Ce mysticisme rationnel ou philosophique repose sur une notion radicalement fausse de l’être absolu. À force de vouloir affranchir Dieu de toutes les conditions de l’existence finie, il en vient à lui ôter les conditions de l’existence même. Il a tellement peur que l’infini ait quoi que ce soit de commun avec le fini, qu’il n’ose reconnaître que l’être est commun à l’un et à l’autre, sauf la différence du degré, comme si tout ce qui n’est pas n’était pas le néant même ! L’être absolu possède l’unité absolue, sans aucun doute, comme il possède l’intelligence absolue ; mais, encore une fois, l’unité absolue, sans un sujet réel d’inhérence, est destituée de toute réalité. Réel et déterminé sont synonymes. Ce qui constitue un être, c’est sa nature spéciale, son essence. Un être n’est lui-même qu’à la condition de ne pas être un autre : il ne peut donc pas ne pas avoir des traits caractéristiques. Tout ce qui est est tel ou tel. La différence est un élément aussi essentiel à l’être que l’unité même. Si donc la réalité est la même chose que la détermination, il s’ensuit que Dieu est le plus déterminé des êtres.

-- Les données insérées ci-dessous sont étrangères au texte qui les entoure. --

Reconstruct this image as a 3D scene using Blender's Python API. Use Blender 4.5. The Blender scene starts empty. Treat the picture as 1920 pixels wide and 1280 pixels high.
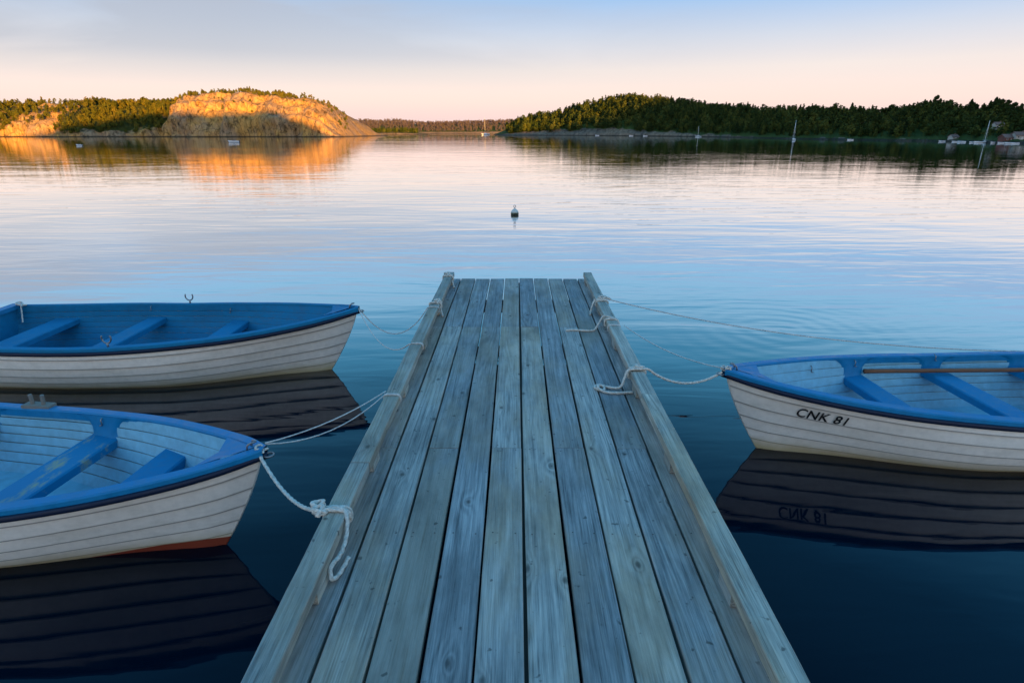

Aristote est bien plus platonicien que Plotin lorsqu’il dit que Dieu est la pensée de la pensée, qu’il n’est pas une simple puissance, mais une puissance effectivement agissante[1], entendant par là que Dieu, pour être parfait, ne doit rien avoir en soi qui ne soit accompli. C’est à la nature finie qu’il convient d’être jus-

  1. Livre xii de la Métaphysique. Voyez notre ouvrage De la Métaphysique d’Aristote, seconde édition, p. 200 sqq.